The quake in Machaze caused four deaths, wounded 27 people and damaged 160 buildings, according to the United States Geological Service.

The scale of damage was much smaller in Machaze because this rural area is sparsely populated, with 90,000 people in 83 villages. The traditional mud-and-pole huts also resisted the quake better than concrete dwellings would have.

“If the strongest tremor in Machaze had happened in a provincial capital, I have no doubt that the situation would have been similar to Haiti,” said Abdul Magid, a seismic monitoring technician with the DNG.

Improved response

After 2006, the government invested in technical improvements at the DNG, moving from manual to digital analysis of seismic data sent from the provinces to Maputo.

This year, new technology will speed the process to five minutes instead of 30, thus improving the response capacity, explained Paulino Feitio, Mozambique’s first and only earthquake specialist. The Machaze earthquake drove Feitio, a geologist by profession, to complete a degree at the International Institute of Seismology in Japan.

Feitio told IPS that a minimum of five seismic detection stations are needed in Mozambique. The damaged seismographs, belatedly sent for repairs in neighbouring South Africa, are from Maputo, Nampula and Niassa provinces, while those in Manica and Tete provinces are working normally. Four more stations are planned for 2010, each costing around US$38,000.

Quick response crucial

Joao Ribeiro, director of the National Institute for Disaster Managemen, explains that the first 20 minutes after a disaster are crucial to save lives, and 80 percent of search and rescue tasks are a local effort.

Ribeiro’s Institute operates a centre near Maputo’s international airport, which is open round-the-clock, ready to direct the response to any natural emergency in close coordination with the DNG.

“We are a poor country, we cannot build lots of infrastructure but what we can do is prepare our people to better react to a disaster,” Ribeiro says said.

After heavy floods hit Mozambique in 2000, the Institute set up 405 local risk management committees, consisting of 10-15 residents who are trained in identifying signs of a disaster, first aid, evacuation and shelter.

In May, the Institute will carry out earthquake simulations in two schools in Maputo, and will later extend the exercise to other provinces and include earthquake information in the school curriculum.

“The idea is to marry tradition and science so people can understand better the problems they face,” said Ribeiro.

Machaze is already benefiting. “Now we place beams in concrete houses and reinforce the traditional huts,” said Froi.
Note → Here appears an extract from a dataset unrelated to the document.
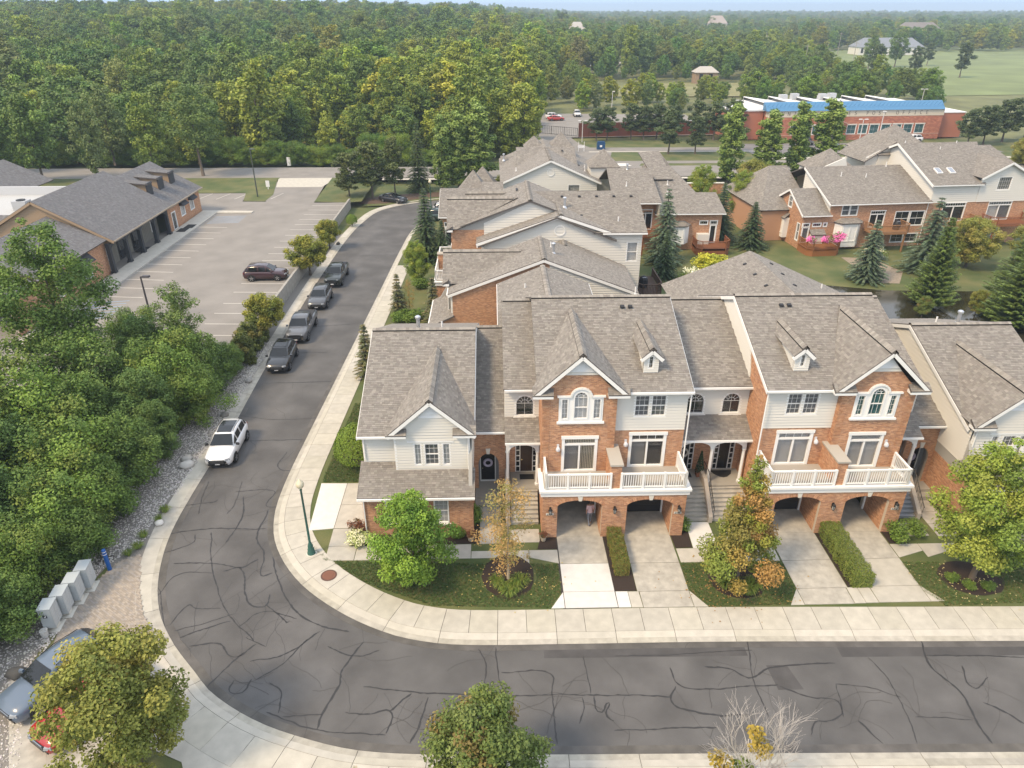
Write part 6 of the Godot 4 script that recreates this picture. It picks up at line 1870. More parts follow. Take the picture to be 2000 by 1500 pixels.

He added that village planning is more rigorous and building rules are followed.

In Machaze, people thought the earthquake was God’s punishment or provoked by spirits and ancestors. Today, after awareness talks, half of the locals accept that it is a natural phenomenon, said Froi.

Adequate information helps people react adequately, for it is panic that kills most in an earthquake, explained Feitio.

He believes that Mozambique is still poorly prepared for an earthquake similar to those in Haiti and Chile. He would like to see improvements in the building codes, mandatory compliance from construction companies, reinforcement of existing buildings and better preparation of local people.

There is no time to lose.

“A major earthquake disaster in the region is inevitable; it is not a question of if, but when,” said Dr. Christ Hartnady, an expert with the South African consultancy Umvoto and former professor of geology at the University of Cape Town.

He predicts that in the event of another major quake, major urban areas on or near the Rift System, including the Mozambican port city of Beira, the Malawian city of Blantyre, the Tanzanian capital Dar es Salaam, and even Kenya’s capital, Nairobi could be badly affected.


“The consequences would be so expensive in terms of mortality and economic cost that the risk of being ill-prepared is unacceptably high,” he concluded.